ゴルフそのもののあり方について「ゴルフを本当のスポーツに~」 ~丸田 頼一~(日本ゴルフ100年祭記念論文)

21世紀を迎えたのと同様、ゴルフも新しい世紀を迎えようとしており、新たなビジョンも期待されている。
過去、100年間に確実にゴルフ人口を増やし、しかも国際的な一流のプロ選手も数多く輩出したり、ゴルフを介し、日本の国際的な社会経済の水準向上に果たした功績には計りし得ないものがあった。しかも、ゴルフプレーを通じ、健康の維持促進、コミュニケーションの機会提供、青少年の健全な育成などの効果がみられたと同時に、ゴルフ場の「場」の整備に伴い、治水等の国土保全、小動物の生息環境の保護、地域経済の振興などの意義が認められ、今後共それらの効果・意義に変わりはなく、国民からの期待度は大きい。
そして、21世紀の情報化社会は高齢社会と共により進展し、人間性回復と自由時間の増大等の観点から「スポーツ権」が確立されるであろうし、ゴルフに対する期待がより一層増すものと思われる。
しかし、数十年前から国民のゴルフに対する潜在的需要はスキー、テニス水泳等と共に非常に高く、常に「生涯スポーツ」の候補にのぼるもののスキー等他のスポーツと異なり、未だその位置を確保しておらず、抜本的な方策が関係者に求められている。
「競技スポーツ」から国民に根付いた「生涯スポーツ」にゴルフを位置づけ、市民スポーツとして発展させるためには、公共スポーツとしての認知(公共性)、低廉な料金での利用(低廉)、身近な距離での到達(至近性)、最近ドイツにみられるような自然環境保全を重視したゴルフ場(環境保全)や親のプレー中には子供を預かり、自然教育プログラム等を実施する家族利用可能なゴルフ場(家族利用)等の要件整理が必要になる。
そこで、公営ゴルフ場の比率が断然高いアメリカの事例も参考にすべきである。
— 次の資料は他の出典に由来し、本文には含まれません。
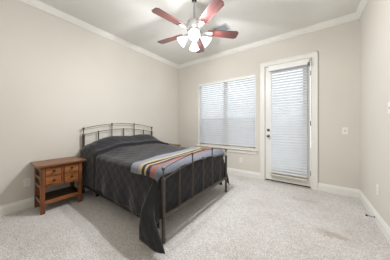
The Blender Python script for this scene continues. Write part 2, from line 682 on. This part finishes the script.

例えば、アメリカ最古といわれる公営ゴルフ場があり、人口一人当たりの都市公園面積が300gを超え(日本は7・9g)、アメリカ一の「公園都市」である、イリノイ州のペオリア市は全米スポーツ財団から幾度か金賞の表彰を受け、「生涯スポーツ都市」であると共に「ゴルフ都市」でもある。人口13万5千人であるにもかかわらず市内5カ所に公営ゴルフ場があり、ゴルフがコミュニティスポーツと呼ばれているほど市民の有力な日常的スポーツであると同時に、数多くのプロゴルファーも輩出している。また、毎年夏休み中には、「若者ゴルフプログラム」を催し、少年少女時代から自然に富んだゴルフ場とふれあいを勧め、ゴルフ場を通じた生徒の健全な成長に努めている。
日本においても、ゴルフが国民生活に欠かせない「生涯スポーツ」としての位置を得るために、公営ゴルフ場の整備促進を各方面のビジョンに掲げ、市街地周辺等に都市公園やスポーツ施設として配置していく必要がある。震災時には防災広場になろう。ゴルフは健康で健全な人や緑豊かで安全な社会も作る。